As palavras aproximam as pessoas, até mais do que gostaríamos às vezes, mas não é esse o post...
Porque eu só tenho que agradecer o amigo que as palavras me trouxe:Vadjab Gundag (também conhecido como Gustavo Samuel), o moço mais incrivel que já tive a oportunidade de conhecer...
Gustavo, dorme e acorda com as palavras, brinca com as palavras, às vezes até briga... enfim, não conheço outra pessoa que saiba tão bem manuseá-las...
Aproveito então para agradecer todas as palavras trocadas, todas as vezes que o Gu foi meu ombro, as cachaçadas nos bares da vida, nossas discussões pseudo-filosóficas, o amor pela revolução...
Meu caro amigo, agradeço por poder chamá-lo assim, e com a tua permissão publico aqui um de teus textos, e logo depois um meu, em uma tentativa de resposta ao seu... Ei, ainda não desisti da idéia de continuar essa loucura...
Abraços meu caro.
14 de setembro de 2008 0 comentários

Distantes... palavras...

Sempre tive dificuldades em escolher nome do quer que seja e dessa vez não foi muito diferente...
No entanto, logo que pediram um título me vieram essas duas palavras, ficando o meu "eu" e meu "eu mesmo" brigando pela ordem mais adequada de apresentá-las...
Eis os argumentos:
"eu" : oras, esteticamente é muito mais adequado "Palavras distantes..."

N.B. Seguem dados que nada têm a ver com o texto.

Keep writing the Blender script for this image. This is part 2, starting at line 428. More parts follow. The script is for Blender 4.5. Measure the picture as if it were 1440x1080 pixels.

"eu mesmo": e quem se importa com a estética? O importante é significados, conteúdo... e "Palavras distantes..." só significa palavras que estão longe... e longe do que afinal?

"eu" : longe de tudo... longe inclusive de qualquer significado... longe de quem as lê... longe até de quem as escreve... longe da realidade... longe dos sonhos... longe da normalidade... longe da insanidade... E me diga, que tanto significado pode haver em "Distantes... palavras" ???

"eu mesmo": Muito mais do que muitos podem imaginar... Longe incluisve uma da outra... as palavras... tem significado juntas: significando tudo isso ae que vc disse a respeito do "longe". E têm significado separadas... Sim, porque separadas... elas estão distantes... e quem afinal estará distante de quem? Ou será eu que estarei distante de "eu mesmo", porque simplesmente as palavras estão distantes demais?
Mais do que palavras... há várias outras coisas distantes, que aqui encontrarão ou não.... palavras...

"eu": e ainda tenho o que dizer diante da pseudo-inteligência de "eu mesmo"?